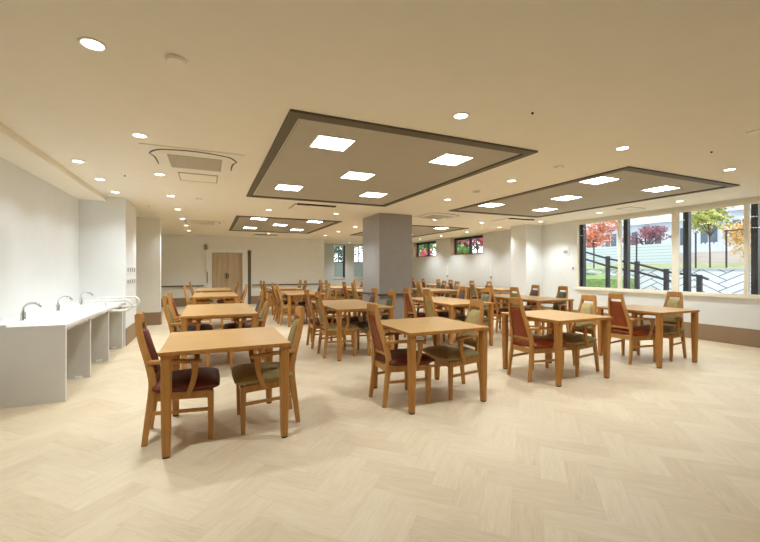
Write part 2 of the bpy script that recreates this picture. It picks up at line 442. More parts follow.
# ------------------------------------------------------------------ table
def leg_mesh():
    bm = bmesh.new()
    sweep_rect(bm, [(0, 0, .012, .050, .050), (0, 0, .25, .060, .060), (0, 0, .50, .066, .066), (0, 0, .692, .067, .067)], up=(0, 1, 0), ch=.3)
    sweep_rect(bm, [(0, 0, 0, .042, .042), (0, 0, .013, .046, .046)], up=(0, 1, 0), ch=.3, mi=1)
    return mesh('table_leg', bm, [M['leg'], M['glide']])
LEGM = leg_mesh()
TH = .72
TOPM = {}
def table(x, y, wx, wy, label, group, rz=0):
    t = thing('dining_table', label, 'table', (x, y, 0), rz, group)
    key = (wx, wy)
    if key not in TOPM:
        bm = bmesh.new(); box(bm, -wx/2, wx/2, -wy/2, wy/2, TH-.03, TH, 0, bev=.005)
        for f in bm.faces:
            if abs(f.normal.z) < .5 or f.calc_center_median().z < TH-.02: f.material_index = 1
        ap = bmesh.new(); i = .15
        box(ap, -wx/2+i, wx/2-i, -wy/2+i, -wy/2+i+.02, TH-.062, TH-.03); box(ap, -wx/2+i, wx/2-i, wy/2-i-.02, wy/2-i, TH-.062, TH-.03)
        box(ap, -wx/2+i, -wx/2+i+.02, -wy/2+i+.02, wy/2-i-.02, TH-.062, TH-.03); box(ap, wx/2-i-.02, wx/2-i, -wy/2+i+.02, wy/2-i-.02, TH-.062, TH-.03)
        TOPM[key] = (mesh('tabletop', bm, [M['top'], M['leg']]), mesh('apron', ap, M['leg']))
    link(bpy.data.objects.new('tabletop', TOPM[key][0]), t)
    link(bpy.data.objects.new('apron', TOPM[key][1]), t)
    for sx in (-1, 1):
        for sy in (-1, 1):
            link(bpy.data.objects.new('leg', LEGM), t, (sx*(wx/2-.042), sy*(wy/2-.042), 0))
    return t

# ------------------------------------------------------------------ chair (faces +X)
def stile(z):
    K = [(0, -.225, .165), (.2, -.202, .160), (.38, -.178, .152), (.47, -.177, .143), (.60, -.206, .127), (.70, -.236, .113), (.78, -.257, .102), (.86, -.270, .091), (.94, -.277, .080)]
    for (a, xa, ya), (b, xb, yb) in zip(K, K[1:]):
        if z <= b: f = (z-a)/(b-a); return xa+(xb-xa)*f, ya+(yb-ya)*f
    return K[-1][1:]
CM = {}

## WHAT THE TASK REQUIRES
Would you set down the listing exactly, omitting pictures?

## RESPONSE TO THE TASK
Write part 2 of the bpy script that recreates this picture. It picks up at line 442. More parts follow.
# ------------------------------------------------------------------ table
def leg_mesh():
    bm = bmesh.new()
    sweep_rect(bm, [(0, 0, .012, .050, .050), (0, 0, .25, .060, .060), (0, 0, .50, .066, .066), (0, 0, .692, .067, .067)], up=(0, 1, 0), ch=.3)
    sweep_rect(bm, [(0, 0, 0, .042, .042), (0, 0, .013, .046, .046)], up=(0, 1, 0), ch=.3, mi=1)
    return mesh('table_leg', bm, [M['leg'], M['glide']])
LEGM = leg_mesh()
TH = .72
TOPM = {}
def table(x, y, wx, wy, label, group, rz=0):
    t = thing('dining_table', label, 'table', (x, y, 0), rz, group)
    key = (wx, wy)
    if key not in TOPM:
        bm = bmesh.new(); box(bm, -wx/2, wx/2, -wy/2, wy/2, TH-.03, TH, 0, bev=.005)
        for f in bm.faces:
            if abs(f.normal.z) < .5 or f.calc_center_median().z < TH-.02: f.material_index = 1
        ap = bmesh.new(); i = .15
        box(ap, -wx/2+i, wx/2-i, -wy/2+i, -wy/2+i+.02, TH-.062, TH-.03); box(ap, -wx/2+i, wx/2-i, wy/2-i-.02, wy/2-i, TH-.062, TH-.03)
        box(ap, -wx/2+i, -wx/2+i+.02, -wy/2+i+.02, wy/2-i-.02, TH-.062, TH-.03); box(ap, wx/2-i-.02, wx/2-i, -wy/2+i+.02, wy/2-i-.02, TH-.062, TH-.03)
        TOPM[key] = (mesh('tabletop', bm, [M['top'], M['leg']]), mesh('apron', ap, M['leg']))
    link(bpy.data.objects.new('tabletop', TOPM[key][0]), t)
    link(bpy.data.objects.new('apron', TOPM[key][1]), t)
    for sx in (-1, 1):
        for sy in (-1, 1):
            link(bpy.data.objects.new('leg', LEGM), t, (sx*(wx/2-.042), sy*(wy/2-.042), 0))
    return t

# ------------------------------------------------------------------ chair (faces +X)
def stile(z):
    K = [(0, -.225, .165), (.2, -.202, .160), (.38, -.178, .152), (.47, -.177, .143), (.60, -.206, .127), (.70, -.236, .113), (.78, -.257, .102), (.86, -.270, .091), (.94, -.277, .080)]
    for (a, xa, ya), (b, xb, yb) in zip(K, K[1:]):
        if z <= b: f = (z-a)/(b-a); return xa+(xb-xa)*f, ya+(yb-ya)*f
    return K[-1][1:]
CM = {}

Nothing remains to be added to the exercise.